Strongest storm in decades set to hit Alaska with coastal flooding, high winds

A powerful extratropical cyclone is expected to blast the western coast of Alaska starting Friday night — bringing potential perils from a storm surge that threatens to top out at 18 feet and gusts that will reach up to 90 mph.

“There hasn’t been a September storm this strong in the northern Bering Sea region in the past 70 years,” tweeted Rick Thoman, a climate specialist at the University of Alaska-Fairbanks.
Threats of high winds and coastal flooding

As the powerhouse system approaches Alaska late Friday, roaring south-to-southwesterly winds will slam the state’s west coast. Late Friday morning, winds were already gusting over 60 mph in the Pribilof Islands in the Bering Sea, which are about 300 miles west of mainland Alaska.
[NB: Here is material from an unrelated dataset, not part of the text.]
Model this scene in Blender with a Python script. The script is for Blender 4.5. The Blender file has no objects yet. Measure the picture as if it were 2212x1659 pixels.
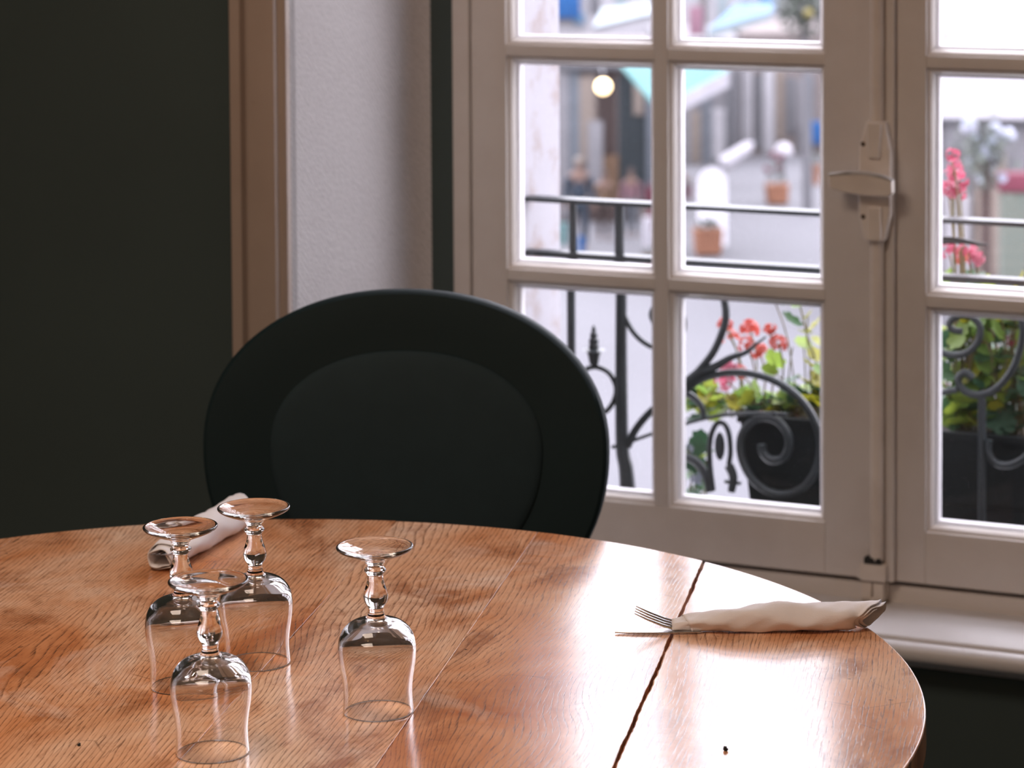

Massive amounts of water, shoved north by the high winds, will slosh ashore, raising the ocean as much as a dozen feet and battering vulnerable coastal communities with severe erosion. The storm will probably stall just offshore the Seward Peninsula over the weekend, continuing to push the Pacific toward Alaska’s vulnerable coastline.

“The duration of the high water is quite a bit longer than we often see, so that will lead to a longer duration of high impact surge and waves pounding the coastline,” Ed Plumb, a senior service hydrologist at the National Weather Service’s Fairbanks office, told The Washington Post.

Coastal flood warnings and high wind warnings have been issued, both remaining in effect until late Saturday evening, while storm warnings have been hoisted at sea to warn mariners of extremely dangerous conditions.